Section 221 of the Criminal Code defines aggravation: Circumstances of aggravation means circumstances in which-

(a) the offender is in a family or domestic relationship with the victim;
(b) a child was present when the offence was committed;
(c) the conduct was in breach of a Restraining Order; or
(d) the victim was over the age of 60 years.

The Maximum Penalty – Assault Occasioning Bodily Harm (AOBH)

According to WA Law for the charge of Assault Occasioning Bodily Harm (AOBH),If the offence is dealt with in the District Court, the maximum penalty is imprisonment for 5 years. If the offence is committed in circumstances of aggravation or in circumstances of racial aggravation, the maximum penalty is 7 years. If the matter is dealt with in the Magistrate’s Court; the maximum penalty is 2 years and a $24,000 fine.

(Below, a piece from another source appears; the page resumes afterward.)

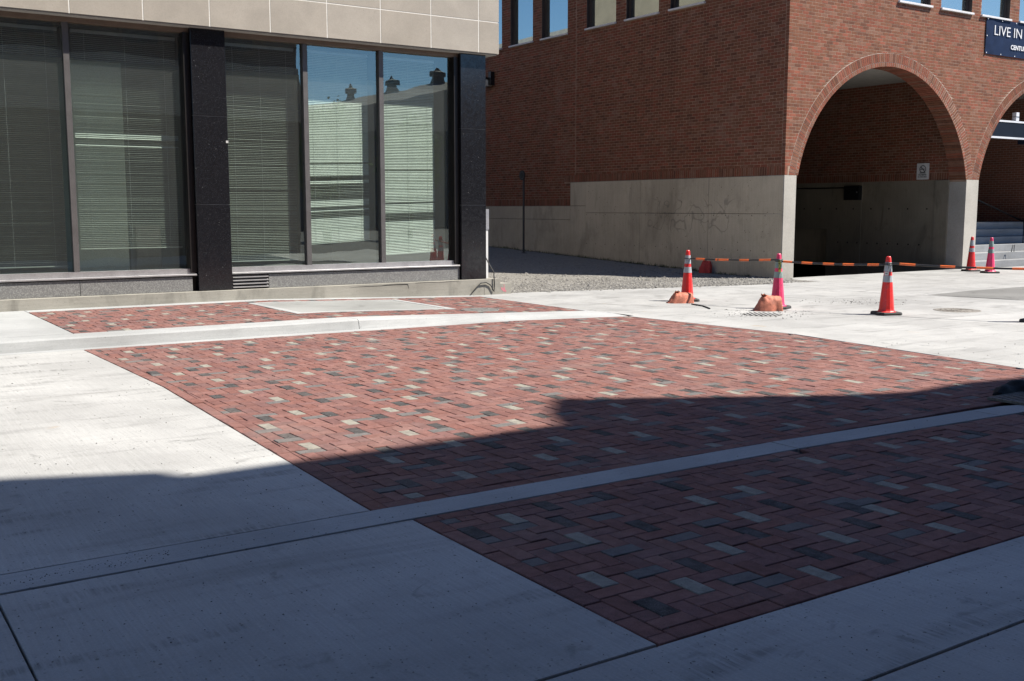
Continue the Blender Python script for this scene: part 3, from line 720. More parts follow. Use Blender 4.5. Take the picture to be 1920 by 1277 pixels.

If the offence is committed in circumstances of aggravation or racial aggravation, the maximum penalty is 3 years and a $36,000 fine.

What the Police must prove according to WA Law for Assault Occasioning Bodily Harm (AOBH)

  1. That the conduct alleged is an assault;
  2. That the offender intended to assault another;
  3. That the assault was unlawful; and
  4. That the assault caused bodily harm to the victim.

Possible Defences under WA Law – Assault Occasioning Bodily Harm (AOBH)

(a) Accident;
(b) Consent;
(c) Provocation;
(d) Insanity;
(e) Duress;
(f) Emergency;
(g) Self-defence;
(h) Identification;
(i) Lawful authority; and
(j) The injury does not amount to bodily harm.

In WA which court will hear the matter – Assault Occasioning Bodily Harm (AOBH)

The offence may be heard in the District Court, or the Magistrate’s Court if the matter is being dealt with summarily.

AOBH is an ‘either-way’ offence. Therefore, the offence is most often dealt with in the Magistrate’s Court, however, if the bodily harm caused is particularly serious or if the offender is also facing other charges which are dealt with in the District Court, then the Prosecution can make an application for the AOBH charge to be committed to the District Court.